Com tatuagem de Che Guevara, judoca refugiado no Brasil vai disputar Olimpíada

O sonho de Popole Misenga se tornou realidade nesta sexta-feira, quando o Comitê Olímpico Internacional (COI) incluiu o judoca na equipe de refugiados que disputará os Jogos do Rio-2016, em agosto. A tatuagem de Che Guevara no braço tem um forte simbolismo para o atleta da República Democrática do Congo. “Fiz uma tatuagem do Che Guevara porque sou guerreiro. Sobrevivi a muita coisa na guerra. Vi muita morte perto de mim. Consegui escapar várias vezes com as pessoas dando tiro. Estou conseguindo treinar porque sou guerreiro”, disse.

Desde que optou por não voltar ao seu país após a disputa do Mundial de Judô, em 2013, na capital fluminense, sabia que estava trilhando um novo caminho. Para trás deixou uma realidade bruta. “A gente era maltratado, não tinha apoio, então decidi ficar”. Quando perdia uma luta, por exemplo, era preso em uma jaula com apenas um pouco de água e pão velho. Tanto que quando começou a treinar no Brasil, no Instituto Reação, abusava da força nos tatames, como se aquele passado cruel pudesse se repetir. Logo aprendeu que a dinâmica era outra.
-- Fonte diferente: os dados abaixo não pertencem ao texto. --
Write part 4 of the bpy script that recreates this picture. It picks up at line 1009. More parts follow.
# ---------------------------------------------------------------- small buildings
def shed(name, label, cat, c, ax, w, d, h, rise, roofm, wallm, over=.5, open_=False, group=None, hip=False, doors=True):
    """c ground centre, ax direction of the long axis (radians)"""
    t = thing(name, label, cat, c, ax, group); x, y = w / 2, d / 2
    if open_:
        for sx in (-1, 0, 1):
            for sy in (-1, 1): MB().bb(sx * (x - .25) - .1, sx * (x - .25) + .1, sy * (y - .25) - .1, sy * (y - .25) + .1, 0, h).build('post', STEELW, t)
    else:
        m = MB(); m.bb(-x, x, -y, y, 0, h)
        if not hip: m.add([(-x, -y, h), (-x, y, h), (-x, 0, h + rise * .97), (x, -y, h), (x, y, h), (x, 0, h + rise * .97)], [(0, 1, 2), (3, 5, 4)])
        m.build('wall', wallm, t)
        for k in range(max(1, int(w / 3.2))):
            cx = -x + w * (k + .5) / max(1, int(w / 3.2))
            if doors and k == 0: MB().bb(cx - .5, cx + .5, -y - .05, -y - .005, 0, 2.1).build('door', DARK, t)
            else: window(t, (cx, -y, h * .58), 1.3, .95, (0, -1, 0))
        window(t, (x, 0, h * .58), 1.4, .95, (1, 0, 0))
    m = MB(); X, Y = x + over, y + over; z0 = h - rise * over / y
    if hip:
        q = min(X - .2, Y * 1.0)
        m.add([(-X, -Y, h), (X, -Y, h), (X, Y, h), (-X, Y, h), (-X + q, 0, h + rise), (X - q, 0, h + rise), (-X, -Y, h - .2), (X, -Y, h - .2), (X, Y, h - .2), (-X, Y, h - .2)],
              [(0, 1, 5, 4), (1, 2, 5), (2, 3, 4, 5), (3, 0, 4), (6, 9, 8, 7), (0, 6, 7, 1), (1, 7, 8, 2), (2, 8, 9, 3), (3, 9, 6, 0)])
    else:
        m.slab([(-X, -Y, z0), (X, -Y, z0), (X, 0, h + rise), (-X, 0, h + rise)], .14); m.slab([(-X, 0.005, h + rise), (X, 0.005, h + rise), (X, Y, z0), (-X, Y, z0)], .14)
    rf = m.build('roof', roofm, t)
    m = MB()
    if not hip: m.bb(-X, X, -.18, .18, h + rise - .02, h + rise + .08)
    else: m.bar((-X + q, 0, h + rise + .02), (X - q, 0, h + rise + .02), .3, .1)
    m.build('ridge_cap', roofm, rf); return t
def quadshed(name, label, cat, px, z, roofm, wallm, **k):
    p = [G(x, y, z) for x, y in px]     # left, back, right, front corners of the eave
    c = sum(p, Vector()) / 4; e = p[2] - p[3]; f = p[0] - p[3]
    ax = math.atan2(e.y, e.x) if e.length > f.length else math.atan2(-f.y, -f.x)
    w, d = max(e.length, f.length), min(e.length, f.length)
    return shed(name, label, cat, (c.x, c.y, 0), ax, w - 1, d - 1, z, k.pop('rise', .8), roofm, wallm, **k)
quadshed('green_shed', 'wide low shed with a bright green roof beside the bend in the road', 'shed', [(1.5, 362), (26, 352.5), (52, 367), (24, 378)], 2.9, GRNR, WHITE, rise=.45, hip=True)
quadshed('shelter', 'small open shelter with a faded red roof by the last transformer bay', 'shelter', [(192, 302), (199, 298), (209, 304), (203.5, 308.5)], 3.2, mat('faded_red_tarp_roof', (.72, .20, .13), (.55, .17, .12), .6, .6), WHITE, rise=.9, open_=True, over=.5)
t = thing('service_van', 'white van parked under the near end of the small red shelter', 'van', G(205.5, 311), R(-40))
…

Longe das guerras de seu país, Popole encontrou no Brasil a paz necessária para se dedicar ao esporte. Seu objetivo de disputar a Olimpíada no Rio, onde mora com o apoio do COI, foi realizado. Ele também está tendo ajuda da Universidade Estácio, que oferece professores para que ele possa terminar o ensino médio e consiga fazer um curso de graduação. “Estou estudando e treinando no Instituto Reação com o sensei Geraldo Bernardes, com vários atletas de seleção brasileira”, contou.

A saudade das duas irmãs e do irmão, todos mais novos, o alimenta a cada dia para continuar treinando. “Eles ficaram no Congo e não tenho qualquer contato. Já tinha perdido minha mãe na guerra passada, agora estou tentando viver e virar uma pessoa que pode ajudar a família. Estou com muita saudade deles, todos os dias antes de dormir fico pensando neles”, revelou o atleta, que recentemente treinou em Pindamonhangaba (SP) com a seleção brasileira de judô, esporte que tenta praticar desde os 10 anos.

Popole foi criado pela mãe junto com seus irmãos. O pai abandonou a família cedo e nunca mais voltou. O atleta até tentou um contato com ele, mas acabou quebrando a cara. “Quando ela morreu, fui para a capital do país e me disseram onde meu pai morava. Era em outra cidade. Fui lá para procurar, cheguei e ele me dispensou. Não tenho nenhuma saudade dele, só dos meus irmãos”, avisou.

O judoca nasceu em Bukavu, no leste do país, uma região de disputa intensa por ouro, diamante e minérios raros. A cidade fica próxima de Uganda, Ruanda e Burundi e está em uma das regiões mais afetadas pelas guerras no Congo, que tiveram mais de 5 milhões de mortos e milhares de pessoas expulsas de suas casas. Por isso, sua percepção do Brasil é diferente. “É um país tranquilo. Até na favela é calmo. No Congo, se troca um presidente assim como ocorreu no Brasil, vai ter muita morte. Se mandar o presidente sair, é guerra. Talvez meus irmãos já estejam mortos”, concluiu, com lágrima nos olhos.